What you are asked to do:
Print out the material that follows word for word.

Task material:
============

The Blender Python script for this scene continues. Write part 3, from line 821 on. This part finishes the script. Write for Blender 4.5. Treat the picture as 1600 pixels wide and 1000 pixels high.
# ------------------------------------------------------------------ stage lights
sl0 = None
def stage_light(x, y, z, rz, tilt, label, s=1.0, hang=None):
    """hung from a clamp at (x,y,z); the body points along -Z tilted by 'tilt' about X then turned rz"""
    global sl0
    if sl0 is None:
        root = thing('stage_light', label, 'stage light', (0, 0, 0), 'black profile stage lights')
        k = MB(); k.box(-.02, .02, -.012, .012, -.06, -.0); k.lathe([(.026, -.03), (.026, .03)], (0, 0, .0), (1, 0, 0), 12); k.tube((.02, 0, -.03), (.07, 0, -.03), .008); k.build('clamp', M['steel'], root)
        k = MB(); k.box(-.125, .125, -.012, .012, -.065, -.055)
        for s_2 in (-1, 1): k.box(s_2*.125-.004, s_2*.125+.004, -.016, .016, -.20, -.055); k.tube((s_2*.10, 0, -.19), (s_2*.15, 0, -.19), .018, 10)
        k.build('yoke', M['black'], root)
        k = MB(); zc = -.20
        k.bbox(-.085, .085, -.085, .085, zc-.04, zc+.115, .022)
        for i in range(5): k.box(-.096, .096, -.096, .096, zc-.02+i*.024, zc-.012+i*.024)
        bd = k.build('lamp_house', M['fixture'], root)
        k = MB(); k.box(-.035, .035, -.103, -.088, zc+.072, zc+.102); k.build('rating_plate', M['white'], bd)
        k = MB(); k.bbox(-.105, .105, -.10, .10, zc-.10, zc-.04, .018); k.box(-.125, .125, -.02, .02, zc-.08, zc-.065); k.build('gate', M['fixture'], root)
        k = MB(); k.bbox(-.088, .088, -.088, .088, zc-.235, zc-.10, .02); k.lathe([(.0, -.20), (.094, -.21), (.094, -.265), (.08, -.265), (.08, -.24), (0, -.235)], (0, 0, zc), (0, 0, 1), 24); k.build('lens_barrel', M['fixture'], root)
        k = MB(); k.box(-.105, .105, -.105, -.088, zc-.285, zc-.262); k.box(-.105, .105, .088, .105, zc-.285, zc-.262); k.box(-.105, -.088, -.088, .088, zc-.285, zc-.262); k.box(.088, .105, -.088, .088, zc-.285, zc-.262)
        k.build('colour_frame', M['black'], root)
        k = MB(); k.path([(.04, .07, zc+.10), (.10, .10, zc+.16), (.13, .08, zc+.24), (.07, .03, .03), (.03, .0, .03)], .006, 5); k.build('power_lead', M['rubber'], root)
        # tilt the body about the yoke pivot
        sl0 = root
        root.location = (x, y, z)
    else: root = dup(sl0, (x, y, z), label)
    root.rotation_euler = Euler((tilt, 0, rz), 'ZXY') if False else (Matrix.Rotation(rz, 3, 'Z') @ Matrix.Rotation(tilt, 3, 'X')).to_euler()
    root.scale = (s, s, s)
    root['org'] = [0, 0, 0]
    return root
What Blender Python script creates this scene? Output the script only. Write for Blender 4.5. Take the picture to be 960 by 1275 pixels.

============

Correct response:
The Blender Python script for this scene continues. Write part 3, from line 821 on. This part finishes the script. Write for Blender 4.5. Treat the picture as 1600 pixels wide and 1000 pixels high.
# ------------------------------------------------------------------ stage lights
sl0 = None
def stage_light(x, y, z, rz, tilt, label, s=1.0, hang=None):
    """hung from a clamp at (x,y,z); the body points along -Z tilted by 'tilt' about X then turned rz"""
    global sl0
    if sl0 is None:
        root = thing('stage_light', label, 'stage light', (0, 0, 0), 'black profile stage lights')
        k = MB(); k.box(-.02, .02, -.012, .012, -.06, -.0); k.lathe([(.026, -.03), (.026, .03)], (0, 0, .0), (1, 0, 0), 12); k.tube((.02, 0, -.03), (.07, 0, -.03), .008); k.build('clamp', M['steel'], root)
        k = MB(); k.box(-.125, .125, -.012, .012, -.065, -.055)
        for s_2 in (-1, 1): k.box(s_2*.125-.004, s_2*.125+.004, -.016, .016, -.20, -.055); k.tube((s_2*.10, 0, -.19), (s_2*.15, 0, -.19), .018, 10)
        k.build('yoke', M['black'], root)
        k = MB(); zc = -.20
        k.bbox(-.085, .085, -.085, .085, zc-.04, zc+.115, .022)
        for i in range(5): k.box(-.096, .096, -.096, .096, zc-.02+i*.024, zc-.012+i*.024)
        bd = k.build('lamp_house', M['fixture'], root)
        k = MB(); k.box(-.035, .035, -.103, -.088, zc+.072, zc+.102); k.build('rating_plate', M['white'], bd)
        k = MB(); k.bbox(-.105, .105, -.10, .10, zc-.10, zc-.04, .018); k.box(-.125, .125, -.02, .02, zc-.08, zc-.065); k.build('gate', M['fixture'], root)
        k = MB(); k.bbox(-.088, .088, -.088, .088, zc-.235, zc-.10, .02); k.lathe([(.0, -.20), (.094, -.21), (.094, -.265), (.08, -.265), (.08, -.24), (0, -.235)], (0, 0, zc), (0, 0, 1), 24); k.build('lens_barrel', M['fixture'], root)
        k = MB(); k.box(-.105, .105, -.105, -.088, zc-.285, zc-.262); k.box(-.105, .105, .088, .105, zc-.285, zc-.262); k.box(-.105, -.088, -.088, .088, zc-.285, zc-.262); k.box(.088, .105, -.088, .088, zc-.285, zc-.262)
        k.build('colour_frame', M['black'], root)
        k = MB(); k.path([(.04, .07, zc+.10), (.10, .10, zc+.16), (.13, .08, zc+.24), (.07, .03, .03), (.03, .0, .03)], .006, 5); k.build('power_lead', M['rubber'], root)
        # tilt the body about the yoke pivot
        sl0 = root
        root.location = (x, y, z)
    else: root = dup(sl0, (x, y, z), label)
    root.rotation_euler = Euler((tilt, 0, rz), 'ZXY') if False else (Matrix.Rotation(rz, 3, 'Z') @ Matrix.Rotation(tilt, 3, 'X')).to_euler()
    root.scale = (s, s, s)
    root['org'] = [0, 0, 0]
    return root
What Blender Python script creates this scene? Output the script only. Write for Blender 4.5. Take the picture to be 960 by 1275 pixels.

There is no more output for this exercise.